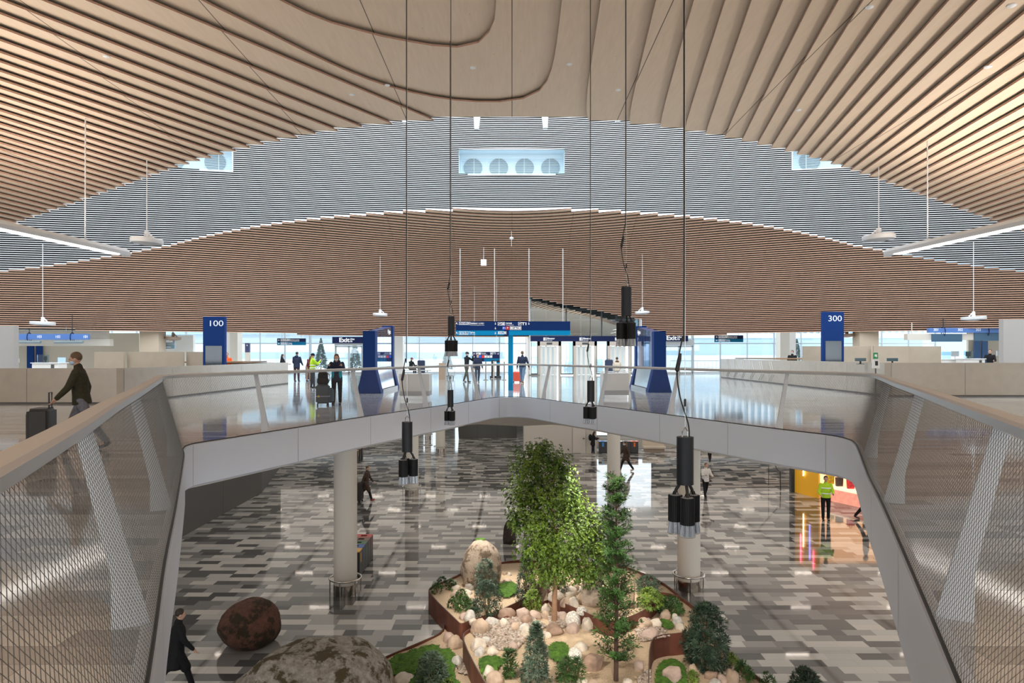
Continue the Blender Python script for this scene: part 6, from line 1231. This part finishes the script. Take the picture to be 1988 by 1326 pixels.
part('strap', MB().tube([(.12, .06, .36), (.19, .05, .3), (.21, .05, .16), (.15, .05, .04)], .016, 6), M('strap_grey', (.25, .26, .28), .7), t); part('grab_loop', MB().tube([(-.04, .05, .40), (-.02, .05, .43), (.02, .05, .43), (.04, .05, .40)], .01, 6), black, t)
t = suitcase(p + Vector((.13, .33, 0)), .26, .18, .54, M('blue_grey_bag', (.14, .20, .26), .6), 'blue grey cabin bag just behind the dark grey suitcase', 5)
p = on(1003.5, 742.5); suitcase(p, .46, .30, .62, M('red_plastic', (.75, .10, .05), .4), 'red suitcase pulled by the person in the navy sweater', 10, .42)
suitcase(on(818, 726), .60, .36, 1.12, M('navy_plastic', (.03, .045, .10), .45), 'navy suitcase standing beside the seated person in the red cap', 0, .12); suitcase(on(1182, 731), .56, .36, 1.22, M('navy_plastic'), 'navy suitcase standing beside the seated person in the pale coat', 0, .05)
p = on(1213, 731); one('handbag', MB().box(-.2, .2, -.1, .1, 0, .28).tube([(-.1, 0, .28), (-.08, 0, .42), (.08, 0, .42), (.1, 0, .28)], .012, 6), fur, 'brown handbag on the floor right of the seated person in the pale coat', 'bag', loc=p)
p = on(697, 974, LOW); suitcase(p, .45, .3, .95, M('black_plastic', (.03, .025, .022), .5), 'dark suitcase pulled along behind the left column', 80, .2)
p = Vector((-7.75, 11.25, 0)); suitcase(p, .5, .32, .72, M('black_plastic'), 'dark trolley bag beside the person in the dark green jacket', -70, .25)
suitcase(on(599, 739), .34, .24, .6, M('dark_violet', (.05, .045, .12), .5), 'dark violet suitcase behind the person in the hi-vis jacket', 0, .3)
p = Vector((at(1151, 881, on(1151, 881, LOW).y).x - .18, on(1151, 881, LOW).y, LOW + .95)); t = thing('shoulder_bag', 'black backpack worn by the person leaning at the beige wall', 'backpack', p); m = MB(); m.ell((0, 0, .2), (.13, .16, .24), 0, 12, 8); part('pack', m, black_c, t, smooth=1.5)
t = thing('phone', 'small dark phone held by the person in black beside the suitcase', 'phone', on(654, 785.5) + Vector((.02, -.40, 1.06))); part('case', MB().box(-.035, .035, -.06, .06, 0, .009), M('pink_phone', (.5, .12, .2), .4), t)
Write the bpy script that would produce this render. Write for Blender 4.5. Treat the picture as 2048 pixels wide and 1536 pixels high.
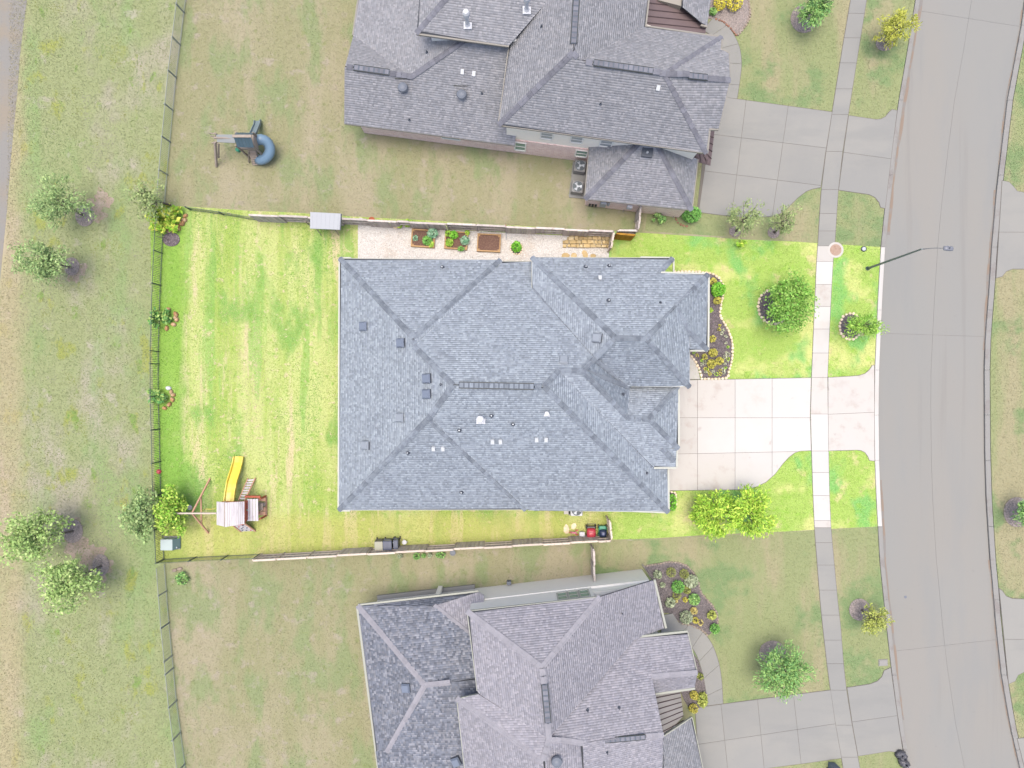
----------------------------------------
• **EXERCISE REQUIREMENTS**
Write out the records above exactly as they appear, leaving out any pictures.

• **FULL OUTPUT**
Continue the Blender Python script for this scene: part 6, from line 1231. This part finishes the script. Take the picture to be 1988 by 1326 pixels.
part('strap', MB().tube([(.12, .06, .36), (.19, .05, .3), (.21, .05, .16), (.15, .05, .04)], .016, 6), M('strap_grey', (.25, .26, .28), .7), t); part('grab_loop', MB().tube([(-.04, .05, .40), (-.02, .05, .43), (.02, .05, .43), (.04, .05, .40)], .01, 6), black, t)
t = suitcase(p + Vector((.13, .33, 0)), .26, .18, .54, M('blue_grey_bag', (.14, .20, .26), .6), 'blue grey cabin bag just behind the dark grey suitcase', 5)
p = on(1003.5, 742.5); suitcase(p, .46, .30, .62, M('red_plastic', (.75, .10, .05), .4), 'red suitcase pulled by the person in the navy sweater', 10, .42)
suitcase(on(818, 726), .60, .36, 1.12, M('navy_plastic', (.03, .045, .10), .45), 'navy suitcase standing beside the seated person in the red cap', 0, .12); suitcase(on(1182, 731), .56, .36, 1.22, M('navy_plastic'), 'navy suitcase standing beside the seated person in the pale coat', 0, .05)
p = on(1213, 731); one('handbag', MB().box(-.2, .2, -.1, .1, 0, .28).tube([(-.1, 0, .28), (-.08, 0, .42), (.08, 0, .42), (.1, 0, .28)], .012, 6), fur, 'brown handbag on the floor right of the seated person in the pale coat', 'bag', loc=p)
p = on(697, 974, LOW); suitcase(p, .45, .3, .95, M('black_plastic', (.03, .025, .022), .5), 'dark suitcase pulled along behind the left column', 80, .2)
p = Vector((-7.75, 11.25, 0)); suitcase(p, .5, .32, .72, M('black_plastic'), 'dark trolley bag beside the person in the dark green jacket', -70, .25)
suitcase(on(599, 739), .34, .24, .6, M('dark_violet', (.05, .045, .12), .5), 'dark violet suitcase behind the person in the hi-vis jacket', 0, .3)
p = Vector((at(1151, 881, on(1151, 881, LOW).y).x - .18, on(1151, 881, LOW).y, LOW + .95)); t = thing('shoulder_bag', 'black backpack worn by the person leaning at the beige wall', 'backpack', p); m = MB(); m.ell((0, 0, .2), (.13, .16, .24), 0, 12, 8); part('pack', m, black_c, t, smooth=1.5)
t = thing('phone', 'small dark phone held by the person in black beside the suitcase', 'phone', on(654, 785.5) + Vector((.02, -.40, 1.06))); part('case', MB().box(-.035, .035, -.06, .06, 0, .009), M('pink_phone', (.5, .12, .2), .4), t)
Write the bpy script that would produce this render. Write for Blender 4.5. Treat the picture as 2048 pixels wide and 1536 pixels high.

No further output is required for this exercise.